Wednesday, September 17, 2008

Parlez-moi de la pluie

Let it be known that I came upon this movie by accident, and so far have not read any of its reviews. Thus, I'm very uneasy reviewing it, and even more uneasy formulating an opinion, so bear with me.
"Parlez-moi de la pluie" (English version: "Let it Rain") had the potential to begin, develop, and end like your average french romantic comedy, vis-a-vis "My Best Friend," or anything you had to sit through in French 101. Happily for us, many parts of this largely solid and well-made film were quite surprising. "Parlez-moi de la pluie" has the all-too-common element of being a movie-about-filmmaking: Karin, a hotel receptionist (Jamel Debouzze of "Amelie" fame), seeks to make a documentary involving Agathe Villanova, an infamous Feminist and academic.
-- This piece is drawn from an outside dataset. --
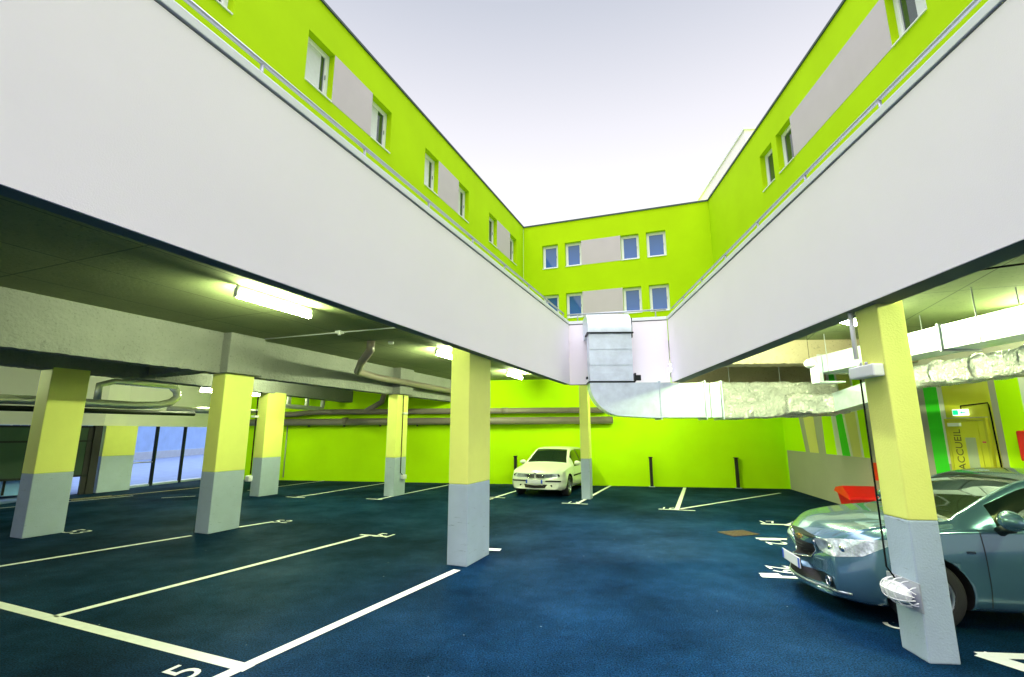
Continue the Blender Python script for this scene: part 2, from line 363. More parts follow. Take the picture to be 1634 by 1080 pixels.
rough_beam('concrete_beam','tan cross beam nearest the lit lamp right of the ducts',Q(10.3,3.7),Q(10.3,8.4),.5,3.12,3.6,mt='tanbeam')
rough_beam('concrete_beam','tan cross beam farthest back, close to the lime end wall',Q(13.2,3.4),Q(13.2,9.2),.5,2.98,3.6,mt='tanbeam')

# ------------------------------------------------------------------ columns
def column(label,az,u0,u1,v0,v1,top=3.6,cap=None,split=1.05,shear=0):
    um,vm=(u0+u1)/2,(v0+v1)/2; P=UV(az,um,vm); t=thing('column',label,'column',P,-R(az),'square car park columns')
    hx,hy=(v1-v0)/2,(u1-u0)/2
    m=MB(); m.box(-hx,hx,-hy,hy,0,split,bev=.012); obj('grey_base',m,M['grey'],t)
    zt=cap if cap else top
    m=MB(); m.box(-hx,hx,-hy,hy,split,zt,bev=.012); obj('yellow_shaft',m,M['yellow'],t)
    if cap:
        m=MB(); m.box(-hx-.04,hx+.12,-hy-.07,hy+.07,cap,top,bev=.02); obj('capital',m,M['beam'],t)
    return t
c755=column('yellow column with pale blue-grey base standing alone beside the long white bay line',AZL,6.12,6.85,-3.37,-3.07)
c375=column('yellow column with a square concrete capital under the rough beam',AZL,6.33,6.95,-8.58,-8.24,cap=2.84)
c75=column('wide yellow column at the left edge of the photo',AZL,4.92,5.5,-11.15,-10.78,top=2.9)
c420=column('slim yellow column with cable, beside the grey edge of the lime wall',AZL,10.35,11.0,-12.0,-11.65,top=2.9)
c630=column('yellow column with small concrete capital and a black cable down its front',AZL,11.75,12.3,-8.52,-8.2,cap=2.84)
c190=column('short yellow and taupe pier beside the blue street opening',AZL,9.2,10.1,-17.2,-16.8,top=1.95)
c935=column('thin yellow column right beside the white car',AZL,13.2,13.5,-3.22,-2.98)
cR=column('bright lime-yellow column in front of the blue-grey car',AZR,4.34,4.64,2.90,3.13,top=3.6)

# ------------------------------------------------------------------ parapets
def parapet(name,label,P,rz,length,thick,posts,side,z0=2.87):
    """face at local x=0, body towards x*side, length along +y"""
    t=thing(name,label,'parapet',(P[0],P[1],0),rz,'white parapets around the courtyard')
    m=MB(); m.box(0,side*thick,0,length,z0,4.325); obj('wall_face',m,M['white_render'],t)
    m=MB(); m.box(side*.015,side*(thick-.015),.0,length,4.325,4.345); obj('shadow_gap',m,M['gap'],t)
    m=MB(); m.box(-side*.012,side*(thick+.03),0,length,4.345,4.42,bev=.006); obj('coping',m,M['coping'],t)
    m=MB(); m.box(side*.01,side*(thick-.01),0,length,z0-.004,z0-.001); obj('soffit_strip',m,M['soffit'],t)  # thin dark sheet laid along the wall's underside
    xr=side*.12; m=MB(); m.tube([(xr,-.0,4.615),(xr,length+.0,4.615)],.020,10); rl_=obj('handrail',m,M['rail'],t)
    for p in posts:
        m=MB(); m.tube([(xr,p,4.42),(xr,p,4.60)],.014,8); m.tube([(xr,p,4.42),(xr,p,4.435)],.045,10); obj('rail_post',m,M['rail'],rl_)
    return t
lenL=11.15+7
parapet('parapet_wall','long white parapet with handrail along the left side of the courtyard',L(-7,-2.93),RL,lenL,-.14 if False else .14,[7+2.35+1.25*k for k in range(-7,8)],-1)
lenR=(CB2-Vector(Q(-7,2.81)[:2])).length
parapet('parapet_wall','long white parapet with handrail along the right side of the courtyard',Q(-7,2.81),RR,lenR,.24,[7+3.96+1.25*k for k in range(-7,6)],1)
d=CB2-CB1; 
parapet('parapet_wall','short white parapet joining the two long ones behind the upright duct',CB1.to_3d(),-math.atan2(d.x,d.y),d.length,.14,[.25,1.2,2.1],-1)

# ------------------------------------------------------------------ upper building wings
def holed_wall(Lx,z0,z1,holes,depth):
    xs=sorted({0,Lx,*[h[0] for h in holes],*[h[1] for h in holes]}); zs=sorted({z0,z1,*[h[2] for h in holes],*[h[3] for h in holes]})
    mb=MB(); inh=lambda x,z: any(h[0]<x<h[1] and h[2]<z<h[3] for h in holes)
    for a,b in zip(xs,xs[1:]):
        for c,d_ in zip(zs,zs[1:]):
            if not inh((a+b)/2,(c+d_)/2): mb.add([(a,0,c),(b,0,c),(b,0,d_),(a,0,d_)],[(0,1,2,3)])
    for a,b,c,d_ in holes:
        mb.add([(a,0,c),(b,0,c),(b,0,d_),(a,0,d_),(a,depth,c),(b,depth,c),(b,depth,d_),(a,depth,d_)],[(0,1,5,4),(1,2,6,5),(2,3,7,6),(3,0,4,7)])
    mb.add([(0,0,z0),(0,0,z1),(0,9,z1),(0,9,z0)],[(0,1,2,3)]); mb.add([(Lx,0,z0),(Lx,9,z0),(Lx,9,z1),(Lx,0,z1)],[(0,1,2,3)])
    mb.add([(0,0,z1),(Lx,0,z1),(Lx,9,z1),(0,9,z1)],[(0,1,2,3)])
    return mb
def wing(label,P,rz,Lx,holes,panels,glass,z1=12.35,pale_part=0):
    """local x along the facade (left to right seen from the courtyard), y into the building"""
    t=thing('building_wing',label,'building',(P[0],P[1],0),rz,'lime green building wings')
    obj('wall',holed_wall(Lx,3.85,z1,holes,.30),M['lime'],t,fixn=False)
    m=MB(); m.box(-.03,Lx+.03,-.04,.2,z1,z1+.07); obj('roof_edge',m,M['roofedge'],t)
    for p in panels:
        m=MB(); m.box(p[0],p[1],-.006,.0,p[2],p[3]); obj('lilac_panel',m,M['lilac'],t)
    for i,h in enumerate(holes):
        a,b,c,d_=h; f=MB()
        def ring(x0,x1,zz0,zz1,w,y0,y1):
            f.box(x0,x1,y0,y1,zz0,zz0+w); f.box(x0,x1,y0,y1,zz1-w,zz1); f.box(x0,x0+w,y0,y1,zz0+w,zz1-w); f.box(x1-w,x1,y0,y1,zz0+w,zz1-w)
        ring(a+.002,b-.002,c+.002,d_-.002,.08,.18,.26); ring(a+.077,b-.077,c+.077,d_-.077,.045,.195,.25)
        fo=obj('window',f,M['pvc'],t)
        m=MB(); m.add([(a+.1,.225,c+.1),(b-.1,.225,c+.1),(b-.1,.225,d_-.1),(a+.1,.225,d_-.1)],[(0,1,2,3)]); obj('pane',m,glass,fo,fixn=False)
        if pale_part:
            w_=(b-a-.2)*pale_part[i%len(pale_part)]; m=MB(); x_=(a+.1) if w_>0 else (b-.1); m.box(x_,x_+w_,.221,.2235,c+.1+(.12 if i%3==1 else 0),d_-.1); obj('pane_reflection',m,M['pane_reflection'],fo)  # pale sheet over part of the pane stands in for reflected sky
        m=MB(); m.box(a+.01,b-.01,-.03,.18,c-.015,c+.012); obj('sill',m,M['coping'],fo)
        m=MB(); m.box(b-.115,b-.095,.165,.195,(c+d_)/2-.06,(c+d_)/2+.06); obj('handle',m,M['rail'],fo)
    return t
UL0=-5
zl=(9.93,11.29)
wl=[(4.65,5.55),(7.44,8.33),(9.86,10.78),(12.70,13.60),(15.12,16.0),(17.98,18.86),(20.45,21.33)]
# left wing: facade at v=-8.2 ; local x = +u direction, y = -v direction  -> rotation 90-AZL
wing('lime green wing with paired windows along the left of the courtyard',L(UL0,-8.2),R(90-AZL),22.33-UL0,
     [(a-UL0,b-UL0,*zl) for a,b in wl],[(a-UL0,b-UL0,*zl) for a,b in ((8.33,9.86),(13.60,15.12),(18.86,20.45))],M['glass_dark'],pale_part=(.7,.8,.62,.75,.7,.6))
C0=Vector((.60,23.78)); D0=Vector((9.14,20.75)); d=D0-C0
zb0=(9.93,11.2); zb1=(7.27,8.55)
wb=[(1.02,1.84),(2.21,3.04),(4.98,5.84),(6.19,7.08)]
wing('lime green end wing with two rows of windows coloured like reflected blue sky facing the camera',C0,math.atan2(d.y,d.x),d.length,
     [(a,b,*z) for z in (zb0,zb1) for a,b in wb],[(3.04,4.98,*z) for z in (zb0,zb1)],M['glass_blue'],z1=12.33)
# right wing: facade at v=7.56, seen from the left; local x = -u direction
UR1=21.4
wr=[(15.13,16.03),(13.86,14.81),(8.64,9.62)]
wing('lime green wing with a long lilac panel along the right of the courtyard',Q(UR1,7.56),-R(90+AZR),UR1+5,
     [(UR1-b,UR1-a,9.95,11.3) for a,b in wr],[(UR1-13.86,UR1-9.62,9.95,11.3)],M['glass_dark'],z1=12.34,pale_part=(-.3,-.4,-.5))
m=MB(); m.box(0,3,0,6.2,12.3,13.15); t=thing('rooftop_block','white rooftop block rising above the far end of the right wing','rooftop block',Q(17.2,7.66),RR)
m.v=[(x,y,z) for x,y,z in m.v]; obj('white_wall',m,M['white_render'],t)
m=MB(); m.box(-.04,3.04,-.04,6.24,13.15,13.22); obj('roof_edge',m,M['coping'],t)

# ------------------------------------------------------------------ ground-floor walls
B2=Vector((8.77,15.81)); B1=Vector((-10.25,18.93)); d=(B1-B2); azb=math.atan2(d.y,d.x)
t=thing('back_wall','lime green wall across the far end of the car park','wall',(B2.x,B2.y,0),azb)
m=MB(); m.box(0,d.length,-.25,0,0,3.6); obj('painted_face',m,M['lime_wall'],t)
def bw(s_,off=0,z=0):                      # point on the back wall, s_ metres from the right corner, off in front of it
    n=Vector((d.y,-d.x)).normalized()
    if n.y>0: n=-n
    p=B2+d.normalized()*s_+n*off; return Vector((p.x,p.y,z))
A191=R(190.76); dv=Vector((math.sin(A191),math.cos(A191)))
t=thing('striped_wall','taupe side wall with lime, white, yellow and green painted stripes beside the red bin','wall',(B2.x,B2.y,0),math.atan2(dv.y,dv.x))
m=MB(); m.box(0,5.75,0.0,.25,0,3.6); obj('taupe_face',m,M['taupe'],t)
# local x = along wall towards the camera, the visible side is local -y
def stripe(bot,top,matn,z0=1.2,z1=3.55):
    k=(z1-1.2)/(2.13-1.2); tp=[bot[i]+(top[i]-bot[i])*k*.55 for i in (0,1)]
    m=MB(); m.add([(bot[0],0,z0),(bot[1],0,z0),(tp[1],0,z1),(tp[0],0,z1),(bot[0],-.004,z0),(bot[1],-.004,z0),(tp[1],-.004,z1),(tp[0],-.004,z1)],[(0,1,2,3),(4,5,6,7),(0,1,5,4),(1,2,6,5),(2,3,7,6),(3,0,4,7)])
    obj('painted_stripe',m,M[matn],t)
stripe((.004,1.62),(.004,1.2),'lime_wall'); 
m=MB(); m.box(.004,.12,-.004,0,0,1.2); obj('painted_stripe',m,M['lime_wall'],t)
for b_,t_,c_ in (((1.92,2.5),(1.55,2.33),'paleyellow'),((2.95,3.57),(2.92,3.43),'lime_wall'),((3.57,3.85),(3.43,3.66),'wallwhite'),((3.85,4.25),(3.66,3.97),'green'),
    ((4.25,4.37),(3.97,4.08),'wallwhite'),((4.37,4.77),(4.08,4.68),'paleyellow'),((4.77,4.87),(4.68,4.78),'wallwhite'),((4.87,5.15),(4.78,5.2),'lime_wall')): stripe(b_,t_,c_)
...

Karin, however, is no feminist, and what in the heck he's making the film for remains ambiguous (that, or simply lost in translation). Karin employs the help of filmmaker Michel Ronsard (one of the film's writers: Jean-Pierre Bacri), under whose guise a great web of events unfold. "Parlez-moi de la pluie"-- translation: Talk to me about the rain (the beginning of the statement "Parlez-moi de la pluie et de beau temps," which roughly translates to "Talk to me about the weather")-- thus has serious feminist undertones. This, for someone who previously thought of the French as largely sexist, was uplifting. Beware, feminism in France only goes so far, and by the end of the film, we are back at square one. Agathe is hardworking, ambitious, and remarkably intelligent-- a stark contrast to the passive and docile other French women. But that is also her downfall, as stress is placed on her seemingly perfect relationship. What does this say about womankind in France? Must she be passive to maintain happiness? The film implies nothing, and we find ourselves with a vast quantity of interesting themes without a creative outlet to explore them. Nonetheless, "Parlez-moi de la pluie" is slightly more intellectual than your average French comedy, and definitely worth a quiet afternoon at the cinema. Music-wise, it is interesting: an operatic background during seemingly random moments, thus making it slightly awkward artistically. And, like all French movies, and all art in general, it is about love. Love and mistakes, love and jealousy, love and an imbalance of affection-- it is all of the above, with a few chuckles in-between.